### [TASK DETAILS]
All of the material below is to be repeated exactly.

### [SOURCE MATERIAL]

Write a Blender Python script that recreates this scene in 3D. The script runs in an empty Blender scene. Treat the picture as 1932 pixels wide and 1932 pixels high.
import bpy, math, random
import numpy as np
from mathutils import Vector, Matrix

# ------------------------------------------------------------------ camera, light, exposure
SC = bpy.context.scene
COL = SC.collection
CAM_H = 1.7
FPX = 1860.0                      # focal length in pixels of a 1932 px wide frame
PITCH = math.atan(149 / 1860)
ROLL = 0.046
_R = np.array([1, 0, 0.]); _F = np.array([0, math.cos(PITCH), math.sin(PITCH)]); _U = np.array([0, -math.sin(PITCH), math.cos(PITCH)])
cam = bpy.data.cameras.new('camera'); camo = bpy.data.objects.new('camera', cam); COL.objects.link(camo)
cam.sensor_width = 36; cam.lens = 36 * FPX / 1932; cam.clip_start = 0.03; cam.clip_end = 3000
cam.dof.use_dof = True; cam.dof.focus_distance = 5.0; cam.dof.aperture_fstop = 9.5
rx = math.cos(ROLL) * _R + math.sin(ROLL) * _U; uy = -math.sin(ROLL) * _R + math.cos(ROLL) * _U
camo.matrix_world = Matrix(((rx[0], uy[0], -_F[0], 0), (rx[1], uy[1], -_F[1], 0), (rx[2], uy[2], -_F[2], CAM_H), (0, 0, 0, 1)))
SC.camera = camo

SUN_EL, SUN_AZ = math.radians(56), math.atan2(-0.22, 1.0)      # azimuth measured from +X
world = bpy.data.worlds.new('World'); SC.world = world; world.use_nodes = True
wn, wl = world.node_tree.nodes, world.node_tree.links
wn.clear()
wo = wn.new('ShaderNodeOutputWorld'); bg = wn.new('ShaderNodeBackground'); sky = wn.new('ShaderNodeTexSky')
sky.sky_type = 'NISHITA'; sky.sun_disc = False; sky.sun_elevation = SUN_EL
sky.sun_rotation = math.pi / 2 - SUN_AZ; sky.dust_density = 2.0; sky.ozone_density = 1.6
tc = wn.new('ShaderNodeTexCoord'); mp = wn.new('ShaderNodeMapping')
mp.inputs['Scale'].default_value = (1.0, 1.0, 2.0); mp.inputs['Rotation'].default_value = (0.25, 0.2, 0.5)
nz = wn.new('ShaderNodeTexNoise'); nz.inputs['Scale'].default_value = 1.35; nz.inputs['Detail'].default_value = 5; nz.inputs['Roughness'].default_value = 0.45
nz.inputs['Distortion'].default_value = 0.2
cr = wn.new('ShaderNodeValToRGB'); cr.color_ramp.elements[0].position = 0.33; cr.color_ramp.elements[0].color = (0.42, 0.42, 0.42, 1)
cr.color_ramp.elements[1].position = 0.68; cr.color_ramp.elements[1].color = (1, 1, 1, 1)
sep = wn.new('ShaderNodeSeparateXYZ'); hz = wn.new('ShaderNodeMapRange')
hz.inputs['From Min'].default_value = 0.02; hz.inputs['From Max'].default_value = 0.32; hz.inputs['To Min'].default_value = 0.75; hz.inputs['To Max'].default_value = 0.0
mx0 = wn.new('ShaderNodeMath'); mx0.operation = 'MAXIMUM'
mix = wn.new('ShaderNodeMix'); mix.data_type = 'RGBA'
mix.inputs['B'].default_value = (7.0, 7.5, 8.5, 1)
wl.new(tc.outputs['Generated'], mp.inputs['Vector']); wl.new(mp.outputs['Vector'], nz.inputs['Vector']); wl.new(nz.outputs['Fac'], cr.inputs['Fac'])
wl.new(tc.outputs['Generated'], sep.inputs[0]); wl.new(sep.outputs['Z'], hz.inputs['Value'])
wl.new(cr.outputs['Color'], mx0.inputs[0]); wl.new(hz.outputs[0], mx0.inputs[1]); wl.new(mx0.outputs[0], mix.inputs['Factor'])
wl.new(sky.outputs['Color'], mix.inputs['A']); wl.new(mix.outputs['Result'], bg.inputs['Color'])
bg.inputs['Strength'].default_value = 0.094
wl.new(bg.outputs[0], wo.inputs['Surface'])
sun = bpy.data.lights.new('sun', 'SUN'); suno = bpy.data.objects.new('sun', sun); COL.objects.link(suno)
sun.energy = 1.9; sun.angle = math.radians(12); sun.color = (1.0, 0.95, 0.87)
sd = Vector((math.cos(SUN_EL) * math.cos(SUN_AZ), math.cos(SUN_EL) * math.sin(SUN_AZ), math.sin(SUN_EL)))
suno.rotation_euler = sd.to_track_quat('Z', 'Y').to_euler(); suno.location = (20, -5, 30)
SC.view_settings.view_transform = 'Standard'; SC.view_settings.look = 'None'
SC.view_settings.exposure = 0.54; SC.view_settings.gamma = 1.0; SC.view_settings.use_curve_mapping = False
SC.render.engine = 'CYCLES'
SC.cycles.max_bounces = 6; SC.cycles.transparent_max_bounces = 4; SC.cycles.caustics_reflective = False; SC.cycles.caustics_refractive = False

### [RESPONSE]
Write a Blender Python script that recreates this scene in 3D. The script runs in an empty Blender scene. Treat the picture as 1932 pixels wide and 1932 pixels high.
import bpy, math, random
import numpy as np
from mathutils import Vector, Matrix

# ------------------------------------------------------------------ camera, light, exposure
SC = bpy.context.scene
COL = SC.collection
CAM_H = 1.7
FPX = 1860.0                      # focal length in pixels of a 1932 px wide frame
PITCH = math.atan(149 / 1860)
ROLL = 0.046
_R = np.array([1, 0, 0.]); _F = np.array([0, math.cos(PITCH), math.sin(PITCH)]); _U = np.array([0, -math.sin(PITCH), math.cos(PITCH)])
cam = bpy.data.cameras.new('camera'); camo = bpy.data.objects.new('camera', cam); COL.objects.link(camo)
cam.sensor_width = 36; cam.lens = 36 * FPX / 1932; cam.clip_start = 0.03; cam.clip_end = 3000
cam.dof.use_dof = True; cam.dof.focus_distance = 5.0; cam.dof.aperture_fstop = 9.5
rx = math.cos(ROLL) * _R + math.sin(ROLL) * _U; uy = -math.sin(ROLL) * _R + math.cos(ROLL) * _U
camo.matrix_world = Matrix(((rx[0], uy[0], -_F[0], 0), (rx[1], uy[1], -_F[1], 0), (rx[2], uy[2], -_F[2], CAM_H), (0, 0, 0, 1)))
SC.camera = camo

SUN_EL, SUN_AZ = math.radians(56), math.atan2(-0.22, 1.0)      # azimuth measured from +X
world = bpy.data.worlds.new('World'); SC.world = world; world.use_nodes = True
wn, wl = world.node_tree.nodes, world.node_tree.links
wn.clear()
wo = wn.new('ShaderNodeOutputWorld'); bg = wn.new('ShaderNodeBackground'); sky = wn.new('ShaderNodeTexSky')
sky.sky_type = 'NISHITA'; sky.sun_disc = False; sky.sun_elevation = SUN_EL
sky.sun_rotation = math.pi / 2 - SUN_AZ; sky.dust_density = 2.0; sky.ozone_density = 1.6
tc = wn.new('ShaderNodeTexCoord'); mp = wn.new('ShaderNodeMapping')
mp.inputs['Scale'].default_value = (1.0, 1.0, 2.0); mp.inputs['Rotation'].default_value = (0.25, 0.2, 0.5)
nz = wn.new('ShaderNodeTexNoise'); nz.inputs['Scale'].default_value = 1.35; nz.inputs['Detail'].default_value = 5; nz.inputs['Roughness'].default_value = 0.45
nz.inputs['Distortion'].default_value = 0.2
cr = wn.new('ShaderNodeValToRGB'); cr.color_ramp.elements[0].position = 0.33; cr.color_ramp.elements[0].color = (0.42, 0.42, 0.42, 1)
cr.color_ramp.elements[1].position = 0.68; cr.color_ramp.elements[1].color = (1, 1, 1, 1)
sep = wn.new('ShaderNodeSeparateXYZ'); hz = wn.new('ShaderNodeMapRange')
hz.inputs['From Min'].default_value = 0.02; hz.inputs['From Max'].default_value = 0.32; hz.inputs['To Min'].default_value = 0.75; hz.inputs['To Max'].default_value = 0.0
mx0 = wn.new('ShaderNodeMath'); mx0.operation = 'MAXIMUM'
mix = wn.new('ShaderNodeMix'); mix.data_type = 'RGBA'
mix.inputs['B'].default_value = (7.0, 7.5, 8.5, 1)
wl.new(tc.outputs['Generated'], mp.inputs['Vector']); wl.new(mp.outputs['Vector'], nz.inputs['Vector']); wl.new(nz.outputs['Fac'], cr.inputs['Fac'])
wl.new(tc.outputs['Generated'], sep.inputs[0]); wl.new(sep.outputs['Z'], hz.inputs['Value'])
wl.new(cr.outputs['Color'], mx0.inputs[0]); wl.new(hz.outputs[0], mx0.inputs[1]); wl.new(mx0.outputs[0], mix.inputs['Factor'])
wl.new(sky.outputs['Color'], mix.inputs['A']); wl.new(mix.outputs['Result'], bg.inputs['Color'])
bg.inputs['Strength'].default_value = 0.094
wl.new(bg.outputs[0], wo.inputs['Surface'])
sun = bpy.data.lights.new('sun', 'SUN'); suno = bpy.data.objects.new('sun', sun); COL.objects.link(suno)
sun.energy = 1.9; sun.angle = math.radians(12); sun.color = (1.0, 0.95, 0.87)
sd = Vector((math.cos(SUN_EL) * math.cos(SUN_AZ), math.cos(SUN_EL) * math.sin(SUN_AZ), math.sin(SUN_EL)))
suno.rotation_euler = sd.to_track_quat('Z', 'Y').to_euler(); suno.location = (20, -5, 30)
SC.view_settings.view_transform = 'Standard'; SC.view_settings.look = 'None'
SC.view_settings.exposure = 0.54; SC.view_settings.gamma = 1.0; SC.view_settings.use_curve_mapping = False
SC.render.engine = 'CYCLES'
SC.cycles.max_bounces = 6; SC.cycles.transparent_max_bounces = 4; SC.cycles.caustics_reflective = False; SC.cycles.caustics_refractive = False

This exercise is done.